時代

 村田沙耶香コンビニ人間』は面白かったが、前年に書いたらしい『消滅世界』は、時々ひっかって、小説としてはあまり良く読めなかった。作家の問題というより読み手であるこちらの問題かもしれないが。
 文芸としての評価とは別に、この小説は、「異性愛主義との闘い」といった見方がされているようだが、これもよく分からない。提起されているのはむしろ別のことにあって、そしてそれは結構大きなテーマではないかと思うのだが、これを書きだすと長くなりそうなのでやめて、全く関係ない気楽なことを少しだけ。
 先日、浜崎あゆみが、妊娠というニュースもないまま、いつの間にか子供を持ったというので、代理母ではないかという根も葉もない噂が立ったりした。性差別の克服が先進国で一番遅れているこの国でも、今はそういう時代である。

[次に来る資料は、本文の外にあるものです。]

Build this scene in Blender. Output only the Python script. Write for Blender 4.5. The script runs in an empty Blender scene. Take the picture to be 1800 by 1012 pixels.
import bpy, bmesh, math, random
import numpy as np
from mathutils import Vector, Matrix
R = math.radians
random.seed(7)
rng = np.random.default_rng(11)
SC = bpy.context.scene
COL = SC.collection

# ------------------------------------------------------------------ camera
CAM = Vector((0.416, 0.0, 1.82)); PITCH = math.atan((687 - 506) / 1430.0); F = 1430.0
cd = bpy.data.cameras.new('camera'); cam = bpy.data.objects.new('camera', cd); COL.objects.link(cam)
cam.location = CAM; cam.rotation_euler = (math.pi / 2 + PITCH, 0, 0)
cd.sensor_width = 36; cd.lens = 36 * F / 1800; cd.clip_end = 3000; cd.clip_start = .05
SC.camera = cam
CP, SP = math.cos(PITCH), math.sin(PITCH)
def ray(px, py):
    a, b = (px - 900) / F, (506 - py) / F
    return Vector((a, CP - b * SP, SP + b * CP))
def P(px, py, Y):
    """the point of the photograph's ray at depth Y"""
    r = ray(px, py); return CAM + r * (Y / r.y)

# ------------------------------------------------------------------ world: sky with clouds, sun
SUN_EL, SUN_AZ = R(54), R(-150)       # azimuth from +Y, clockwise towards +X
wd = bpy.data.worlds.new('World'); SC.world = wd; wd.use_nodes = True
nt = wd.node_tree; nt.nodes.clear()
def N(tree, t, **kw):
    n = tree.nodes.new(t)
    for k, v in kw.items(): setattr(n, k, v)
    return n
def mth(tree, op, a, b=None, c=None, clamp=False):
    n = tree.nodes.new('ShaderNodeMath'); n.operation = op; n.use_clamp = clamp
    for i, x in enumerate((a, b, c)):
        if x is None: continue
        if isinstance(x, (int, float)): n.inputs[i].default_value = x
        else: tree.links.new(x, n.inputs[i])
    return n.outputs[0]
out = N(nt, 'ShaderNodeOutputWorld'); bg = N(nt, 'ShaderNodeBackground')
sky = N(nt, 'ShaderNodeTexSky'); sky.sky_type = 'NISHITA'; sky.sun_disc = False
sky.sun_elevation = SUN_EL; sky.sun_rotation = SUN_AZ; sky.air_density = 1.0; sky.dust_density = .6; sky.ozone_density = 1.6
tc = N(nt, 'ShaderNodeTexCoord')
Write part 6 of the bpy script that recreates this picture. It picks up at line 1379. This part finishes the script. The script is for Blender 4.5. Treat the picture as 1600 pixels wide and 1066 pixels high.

 村田の小説は、妊娠を男性が担うようになっている世界での話である。胎児は、男性の腰に生理的に装着された人工子宮嚢で育てられる。
 しかし、どちらが技術的に難しいのかは知らないが、そこまで進むなら、むしろ産院の人工子宮槽で育てた方が、より安全だろう。 
 松尾由美『バルーン・タウンの殺人』は、そういったAU(人工子宮)による、「安全」な妊娠出産が広く普及した世界が前提となっている。ただ、どんな世界にも変わり者はいて、村田世界でも松尾世界でも、それが話を作っているのだが、以上のことは、今は関係がない。
 ついでに、一方は格調のある「純文学」で、他方はたかが「エンタメ小説」という格差がやはりあるのであろう。松尾の方にも、例えば「ファロス・ロゴス中心主義の敗北」といった場面もあるのだが、「異性愛主義の闘い」などという注目は多分されなかった。とはいえ、そういったことも、今は関係がない。
 さて、近未来SFというのはおそらく結構難しい。今はない未来をできるだけ空高く想像的に創造しなければならないのだが、その一方で、リアリティの凧糸を切らないように、今もある生活を丁寧に描かなければならない(最初に「ひっかかる」といったのもそういうことである)。
 と、とりとめもなく書いたところで、(タイトルと合っていないが)今日は終わり。